■ Exercise:
Answer with a single number: how many lines in the listing below include "that"?

## Start

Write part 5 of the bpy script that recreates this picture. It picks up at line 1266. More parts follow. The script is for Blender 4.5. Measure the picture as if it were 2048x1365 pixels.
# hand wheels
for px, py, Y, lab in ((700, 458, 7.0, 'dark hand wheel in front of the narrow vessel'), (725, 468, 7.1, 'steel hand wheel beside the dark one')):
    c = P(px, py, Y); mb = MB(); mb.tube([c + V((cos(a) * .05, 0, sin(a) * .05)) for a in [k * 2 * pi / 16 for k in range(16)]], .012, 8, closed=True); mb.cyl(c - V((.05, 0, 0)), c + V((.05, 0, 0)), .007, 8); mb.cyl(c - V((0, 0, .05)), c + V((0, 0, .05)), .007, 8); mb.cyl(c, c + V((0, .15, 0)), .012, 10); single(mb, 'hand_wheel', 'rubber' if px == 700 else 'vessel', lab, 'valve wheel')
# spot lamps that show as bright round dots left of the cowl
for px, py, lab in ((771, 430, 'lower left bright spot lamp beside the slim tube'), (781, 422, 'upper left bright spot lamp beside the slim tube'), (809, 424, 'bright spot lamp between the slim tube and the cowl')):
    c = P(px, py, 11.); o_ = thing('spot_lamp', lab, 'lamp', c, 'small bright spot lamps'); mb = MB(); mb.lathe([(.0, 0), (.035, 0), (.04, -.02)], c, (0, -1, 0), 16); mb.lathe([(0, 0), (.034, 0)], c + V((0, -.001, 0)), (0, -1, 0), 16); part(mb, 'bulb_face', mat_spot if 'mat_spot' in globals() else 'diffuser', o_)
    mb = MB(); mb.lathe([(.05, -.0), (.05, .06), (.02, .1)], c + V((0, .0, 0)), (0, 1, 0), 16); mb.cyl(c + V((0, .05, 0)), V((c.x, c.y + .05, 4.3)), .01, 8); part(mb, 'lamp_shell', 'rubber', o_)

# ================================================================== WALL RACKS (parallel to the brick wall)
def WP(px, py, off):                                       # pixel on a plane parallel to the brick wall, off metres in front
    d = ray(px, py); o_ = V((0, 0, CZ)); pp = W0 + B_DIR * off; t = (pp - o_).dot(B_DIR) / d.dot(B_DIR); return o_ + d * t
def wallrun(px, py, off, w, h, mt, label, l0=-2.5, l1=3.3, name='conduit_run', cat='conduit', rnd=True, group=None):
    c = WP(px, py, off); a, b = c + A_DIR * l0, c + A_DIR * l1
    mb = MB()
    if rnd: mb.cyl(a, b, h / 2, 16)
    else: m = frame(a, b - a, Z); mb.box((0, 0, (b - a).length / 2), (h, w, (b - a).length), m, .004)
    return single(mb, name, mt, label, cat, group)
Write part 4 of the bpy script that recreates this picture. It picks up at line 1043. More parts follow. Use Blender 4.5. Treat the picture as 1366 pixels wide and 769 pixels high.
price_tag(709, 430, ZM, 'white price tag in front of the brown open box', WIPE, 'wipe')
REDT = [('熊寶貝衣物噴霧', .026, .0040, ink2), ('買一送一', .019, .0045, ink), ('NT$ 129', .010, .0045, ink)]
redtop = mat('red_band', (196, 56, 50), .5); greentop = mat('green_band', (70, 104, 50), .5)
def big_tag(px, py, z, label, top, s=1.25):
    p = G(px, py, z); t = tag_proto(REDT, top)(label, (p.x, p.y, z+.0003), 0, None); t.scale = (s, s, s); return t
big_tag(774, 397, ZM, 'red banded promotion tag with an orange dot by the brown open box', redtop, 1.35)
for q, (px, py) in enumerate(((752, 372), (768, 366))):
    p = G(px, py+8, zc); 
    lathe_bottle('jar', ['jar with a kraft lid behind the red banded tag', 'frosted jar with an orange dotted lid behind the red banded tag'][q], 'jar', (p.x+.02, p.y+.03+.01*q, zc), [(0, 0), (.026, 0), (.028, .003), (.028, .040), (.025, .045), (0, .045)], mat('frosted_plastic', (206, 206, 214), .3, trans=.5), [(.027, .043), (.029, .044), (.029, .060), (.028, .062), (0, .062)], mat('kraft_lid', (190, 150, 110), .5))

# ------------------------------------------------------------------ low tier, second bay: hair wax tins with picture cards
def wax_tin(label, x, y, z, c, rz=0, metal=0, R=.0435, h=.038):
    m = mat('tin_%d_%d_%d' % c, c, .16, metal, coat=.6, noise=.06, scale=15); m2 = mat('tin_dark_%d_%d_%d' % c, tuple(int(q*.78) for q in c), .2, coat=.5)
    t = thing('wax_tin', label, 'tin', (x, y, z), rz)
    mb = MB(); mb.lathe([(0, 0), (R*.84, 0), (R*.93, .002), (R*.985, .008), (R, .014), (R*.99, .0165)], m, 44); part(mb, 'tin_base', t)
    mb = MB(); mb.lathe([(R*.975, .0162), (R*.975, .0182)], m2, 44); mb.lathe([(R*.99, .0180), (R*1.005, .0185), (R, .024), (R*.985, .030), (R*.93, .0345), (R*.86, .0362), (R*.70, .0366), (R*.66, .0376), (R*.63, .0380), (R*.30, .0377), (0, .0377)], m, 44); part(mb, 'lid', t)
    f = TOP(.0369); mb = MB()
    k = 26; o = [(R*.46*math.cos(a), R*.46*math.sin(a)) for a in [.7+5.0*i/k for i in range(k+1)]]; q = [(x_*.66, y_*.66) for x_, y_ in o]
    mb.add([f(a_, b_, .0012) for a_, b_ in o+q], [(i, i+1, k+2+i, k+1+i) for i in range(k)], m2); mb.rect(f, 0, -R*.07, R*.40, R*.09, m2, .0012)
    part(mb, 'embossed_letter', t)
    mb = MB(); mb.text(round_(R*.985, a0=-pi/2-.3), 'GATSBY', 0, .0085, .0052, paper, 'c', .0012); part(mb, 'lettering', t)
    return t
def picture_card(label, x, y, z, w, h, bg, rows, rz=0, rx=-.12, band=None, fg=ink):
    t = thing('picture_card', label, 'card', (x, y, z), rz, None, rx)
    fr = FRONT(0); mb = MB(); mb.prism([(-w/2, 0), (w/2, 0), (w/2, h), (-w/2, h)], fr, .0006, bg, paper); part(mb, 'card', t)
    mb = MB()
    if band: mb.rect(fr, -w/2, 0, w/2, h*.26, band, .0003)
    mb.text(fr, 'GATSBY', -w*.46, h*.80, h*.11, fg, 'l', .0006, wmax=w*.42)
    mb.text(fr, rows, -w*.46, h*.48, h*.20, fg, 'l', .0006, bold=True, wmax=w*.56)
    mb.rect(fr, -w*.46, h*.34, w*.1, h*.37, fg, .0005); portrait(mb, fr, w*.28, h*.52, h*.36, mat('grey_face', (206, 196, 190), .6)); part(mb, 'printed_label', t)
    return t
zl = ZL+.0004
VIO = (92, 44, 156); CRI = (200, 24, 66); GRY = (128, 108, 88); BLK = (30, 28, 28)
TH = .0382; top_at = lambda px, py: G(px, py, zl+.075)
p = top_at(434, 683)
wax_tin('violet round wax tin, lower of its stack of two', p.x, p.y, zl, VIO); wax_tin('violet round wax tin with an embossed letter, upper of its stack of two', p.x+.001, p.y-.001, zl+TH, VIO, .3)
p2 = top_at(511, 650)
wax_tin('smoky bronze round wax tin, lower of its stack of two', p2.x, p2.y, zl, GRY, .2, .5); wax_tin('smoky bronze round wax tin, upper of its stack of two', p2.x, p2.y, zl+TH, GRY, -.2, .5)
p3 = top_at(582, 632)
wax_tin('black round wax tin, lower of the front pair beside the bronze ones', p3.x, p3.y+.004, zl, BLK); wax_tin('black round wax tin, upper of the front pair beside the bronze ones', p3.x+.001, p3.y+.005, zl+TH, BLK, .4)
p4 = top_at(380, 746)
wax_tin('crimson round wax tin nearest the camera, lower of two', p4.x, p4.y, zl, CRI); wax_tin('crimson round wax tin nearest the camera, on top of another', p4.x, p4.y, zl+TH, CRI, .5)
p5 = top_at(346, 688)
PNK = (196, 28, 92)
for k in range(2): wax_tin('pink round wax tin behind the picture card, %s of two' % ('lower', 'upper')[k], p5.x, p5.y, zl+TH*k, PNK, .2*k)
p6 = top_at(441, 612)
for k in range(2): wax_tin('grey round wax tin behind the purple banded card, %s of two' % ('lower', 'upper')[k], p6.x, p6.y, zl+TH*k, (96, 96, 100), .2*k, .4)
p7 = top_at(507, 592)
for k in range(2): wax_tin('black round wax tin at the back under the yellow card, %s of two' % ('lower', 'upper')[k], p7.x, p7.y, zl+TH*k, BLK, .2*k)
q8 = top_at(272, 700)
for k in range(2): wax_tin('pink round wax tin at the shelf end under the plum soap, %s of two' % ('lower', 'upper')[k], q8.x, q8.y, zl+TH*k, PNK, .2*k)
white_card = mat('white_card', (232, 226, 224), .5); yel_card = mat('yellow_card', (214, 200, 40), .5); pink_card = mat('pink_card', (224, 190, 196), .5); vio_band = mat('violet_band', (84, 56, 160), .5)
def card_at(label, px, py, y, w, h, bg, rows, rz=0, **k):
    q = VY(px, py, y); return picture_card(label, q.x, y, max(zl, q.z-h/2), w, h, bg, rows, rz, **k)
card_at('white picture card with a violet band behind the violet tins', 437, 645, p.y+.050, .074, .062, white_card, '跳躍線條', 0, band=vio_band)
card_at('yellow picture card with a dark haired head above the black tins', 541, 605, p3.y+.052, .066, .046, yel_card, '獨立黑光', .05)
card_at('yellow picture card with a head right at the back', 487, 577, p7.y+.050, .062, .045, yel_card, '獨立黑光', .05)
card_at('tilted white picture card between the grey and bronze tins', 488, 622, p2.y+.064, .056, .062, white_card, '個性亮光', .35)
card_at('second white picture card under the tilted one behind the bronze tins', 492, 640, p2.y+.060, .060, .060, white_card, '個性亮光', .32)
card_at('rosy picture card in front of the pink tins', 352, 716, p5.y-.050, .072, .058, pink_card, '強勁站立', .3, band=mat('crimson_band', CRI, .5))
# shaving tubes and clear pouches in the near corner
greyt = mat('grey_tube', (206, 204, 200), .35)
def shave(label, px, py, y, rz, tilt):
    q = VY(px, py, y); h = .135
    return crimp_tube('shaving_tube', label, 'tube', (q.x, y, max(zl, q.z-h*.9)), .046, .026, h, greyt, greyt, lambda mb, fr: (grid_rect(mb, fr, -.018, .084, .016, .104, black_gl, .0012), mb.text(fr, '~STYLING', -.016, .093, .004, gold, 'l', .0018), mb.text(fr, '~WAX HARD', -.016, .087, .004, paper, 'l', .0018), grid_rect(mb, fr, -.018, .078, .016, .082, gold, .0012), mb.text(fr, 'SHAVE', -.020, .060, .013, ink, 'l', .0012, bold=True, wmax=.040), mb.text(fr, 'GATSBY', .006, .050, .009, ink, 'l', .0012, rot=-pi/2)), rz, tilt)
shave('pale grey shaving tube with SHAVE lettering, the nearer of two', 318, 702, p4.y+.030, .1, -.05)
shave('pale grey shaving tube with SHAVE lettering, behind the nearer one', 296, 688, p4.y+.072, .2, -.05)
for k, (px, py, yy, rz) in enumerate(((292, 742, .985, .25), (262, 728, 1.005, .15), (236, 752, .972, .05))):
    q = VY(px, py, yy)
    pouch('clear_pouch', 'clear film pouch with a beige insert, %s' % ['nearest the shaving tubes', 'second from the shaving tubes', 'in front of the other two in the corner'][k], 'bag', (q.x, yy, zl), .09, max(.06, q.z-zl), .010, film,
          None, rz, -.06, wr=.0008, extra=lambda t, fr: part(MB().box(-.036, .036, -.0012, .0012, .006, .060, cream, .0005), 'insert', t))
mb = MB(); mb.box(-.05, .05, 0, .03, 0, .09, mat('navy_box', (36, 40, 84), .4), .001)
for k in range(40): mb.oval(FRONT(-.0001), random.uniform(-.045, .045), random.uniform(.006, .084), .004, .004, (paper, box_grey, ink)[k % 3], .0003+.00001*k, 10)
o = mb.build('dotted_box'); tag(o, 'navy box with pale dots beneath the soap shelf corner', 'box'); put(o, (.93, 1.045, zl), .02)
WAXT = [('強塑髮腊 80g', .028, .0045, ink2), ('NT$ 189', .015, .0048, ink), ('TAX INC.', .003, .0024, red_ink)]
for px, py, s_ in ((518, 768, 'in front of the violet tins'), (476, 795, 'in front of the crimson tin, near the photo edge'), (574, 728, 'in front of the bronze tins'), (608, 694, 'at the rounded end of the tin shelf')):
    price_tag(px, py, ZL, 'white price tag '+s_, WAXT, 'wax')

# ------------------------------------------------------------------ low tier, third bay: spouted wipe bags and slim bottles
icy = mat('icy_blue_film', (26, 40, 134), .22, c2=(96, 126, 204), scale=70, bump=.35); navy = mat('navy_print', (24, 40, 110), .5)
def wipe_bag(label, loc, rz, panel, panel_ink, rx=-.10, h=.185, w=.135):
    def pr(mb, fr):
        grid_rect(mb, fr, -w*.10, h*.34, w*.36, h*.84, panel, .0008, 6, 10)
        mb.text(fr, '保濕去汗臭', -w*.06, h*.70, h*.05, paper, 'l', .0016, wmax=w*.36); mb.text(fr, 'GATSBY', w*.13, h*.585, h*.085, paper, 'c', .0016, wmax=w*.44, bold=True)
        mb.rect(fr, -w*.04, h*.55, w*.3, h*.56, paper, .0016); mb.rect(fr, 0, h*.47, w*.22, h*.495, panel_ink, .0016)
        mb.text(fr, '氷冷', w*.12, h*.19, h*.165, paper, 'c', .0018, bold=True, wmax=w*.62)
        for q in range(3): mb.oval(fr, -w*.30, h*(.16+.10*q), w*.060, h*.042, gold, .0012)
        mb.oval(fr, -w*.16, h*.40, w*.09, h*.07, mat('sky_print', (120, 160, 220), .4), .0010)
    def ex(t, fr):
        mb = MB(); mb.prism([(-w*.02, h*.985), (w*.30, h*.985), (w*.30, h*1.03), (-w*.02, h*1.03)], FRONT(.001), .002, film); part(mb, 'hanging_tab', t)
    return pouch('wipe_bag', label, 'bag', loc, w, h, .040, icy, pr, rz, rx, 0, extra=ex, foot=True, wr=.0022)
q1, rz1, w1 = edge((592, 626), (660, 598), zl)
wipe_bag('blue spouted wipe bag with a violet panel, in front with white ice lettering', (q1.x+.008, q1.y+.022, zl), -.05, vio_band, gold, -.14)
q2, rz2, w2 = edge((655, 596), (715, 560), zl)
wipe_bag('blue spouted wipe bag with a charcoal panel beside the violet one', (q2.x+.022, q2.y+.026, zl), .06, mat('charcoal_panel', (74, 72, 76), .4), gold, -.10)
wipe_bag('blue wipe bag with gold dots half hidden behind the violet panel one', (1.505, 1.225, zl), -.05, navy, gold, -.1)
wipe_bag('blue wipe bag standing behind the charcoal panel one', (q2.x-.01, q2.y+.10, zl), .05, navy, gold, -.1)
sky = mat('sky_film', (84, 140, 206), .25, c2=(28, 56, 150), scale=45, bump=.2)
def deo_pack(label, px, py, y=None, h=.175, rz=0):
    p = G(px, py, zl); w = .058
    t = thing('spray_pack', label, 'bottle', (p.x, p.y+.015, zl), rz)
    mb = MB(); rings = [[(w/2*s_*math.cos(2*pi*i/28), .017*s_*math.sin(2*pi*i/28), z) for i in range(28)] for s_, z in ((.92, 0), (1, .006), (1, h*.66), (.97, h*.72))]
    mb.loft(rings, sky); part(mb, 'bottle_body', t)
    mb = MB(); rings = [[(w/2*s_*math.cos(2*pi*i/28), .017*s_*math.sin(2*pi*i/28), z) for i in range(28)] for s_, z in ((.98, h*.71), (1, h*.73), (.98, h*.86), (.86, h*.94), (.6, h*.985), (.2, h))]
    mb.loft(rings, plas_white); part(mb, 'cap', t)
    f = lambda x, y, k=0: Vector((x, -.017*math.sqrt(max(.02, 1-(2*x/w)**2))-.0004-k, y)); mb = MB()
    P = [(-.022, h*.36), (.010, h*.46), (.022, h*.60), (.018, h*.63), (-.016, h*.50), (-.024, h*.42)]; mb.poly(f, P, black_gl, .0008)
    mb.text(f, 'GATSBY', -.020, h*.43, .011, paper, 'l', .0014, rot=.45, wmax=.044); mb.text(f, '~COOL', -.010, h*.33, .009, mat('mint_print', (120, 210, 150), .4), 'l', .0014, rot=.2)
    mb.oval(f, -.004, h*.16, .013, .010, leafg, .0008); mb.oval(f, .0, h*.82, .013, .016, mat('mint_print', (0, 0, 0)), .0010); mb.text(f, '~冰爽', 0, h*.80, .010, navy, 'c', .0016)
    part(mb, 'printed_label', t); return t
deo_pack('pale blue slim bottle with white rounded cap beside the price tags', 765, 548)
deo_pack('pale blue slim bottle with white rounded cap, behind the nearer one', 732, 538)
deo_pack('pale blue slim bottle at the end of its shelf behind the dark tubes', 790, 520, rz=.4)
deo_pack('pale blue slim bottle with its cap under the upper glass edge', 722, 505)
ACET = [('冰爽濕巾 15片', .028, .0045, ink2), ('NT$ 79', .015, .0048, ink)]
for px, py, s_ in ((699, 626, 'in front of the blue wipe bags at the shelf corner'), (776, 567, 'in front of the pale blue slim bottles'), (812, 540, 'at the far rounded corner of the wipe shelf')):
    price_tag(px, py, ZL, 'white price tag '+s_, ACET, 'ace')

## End

■ Answer for this exercise:
3